Investigation of hydrogen embrittlement of an API 5 L X52 pipeline through potentiostatic charging

The evolving global energy landscape, shaped by climate change and geopolitical challenges, accelerates the shift to renewable sources. Hydrogen is a promising energy carrier for retrofitting Europe's gas pipeline infrastructure at low cost. However, the susceptibility of steel pipelines to hydrogen embrittlement (HE) poses significant safety risks. This study presents a novel in situ methodology combining potentiostatic electrochemical charging and mechanical testing to investigate HE in vintage API 5 L X52 pipeline steel.

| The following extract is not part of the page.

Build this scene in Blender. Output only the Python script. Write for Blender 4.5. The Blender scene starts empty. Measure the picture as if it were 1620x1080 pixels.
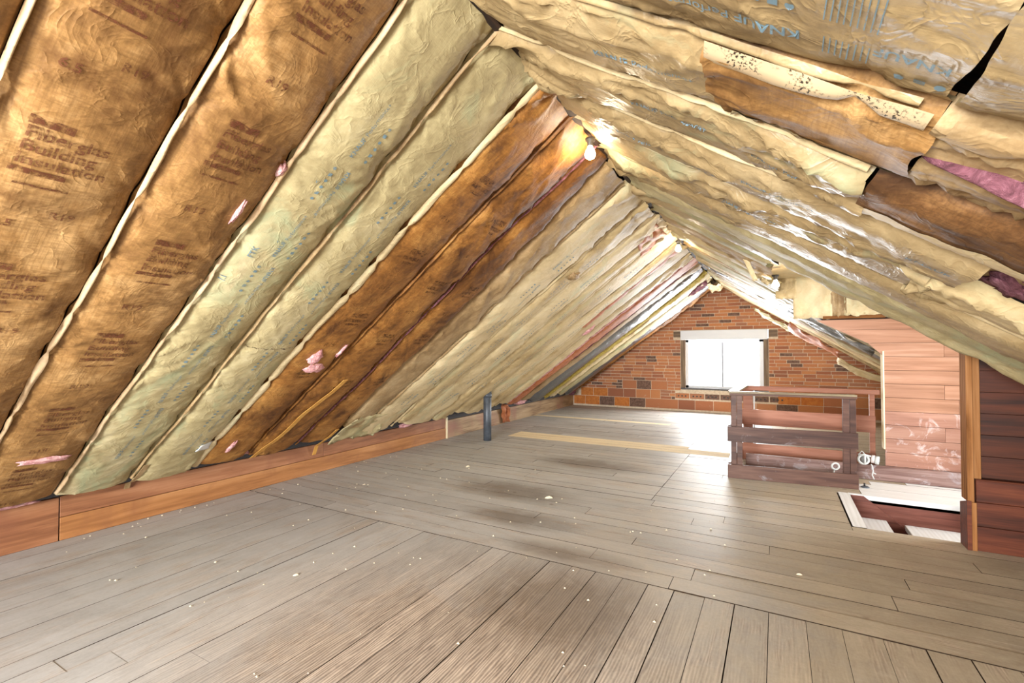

The effects of electrolyte acidity, applied potential, and hydrogen recombination suppression were systematically explored and related to the absorption of ∼1 ppm of hydrogen simulating the critical operating condition in pipelines. This led to a sharp drop in ductility and transition to mixed-mode fracture with a brittle fracture evolving radially in the outer layer and progressing to a ductile core. Additionally, the role of MnS inclusions was confirmed not only as crack initiators but also as crack propagators, even under moderate hydrogen levels. These findings provide new insight into the interplay between microstructure, electrochemical parameters, and embrittlement behavior, with implications for the safe integration of hydrogen into legacy steel networks.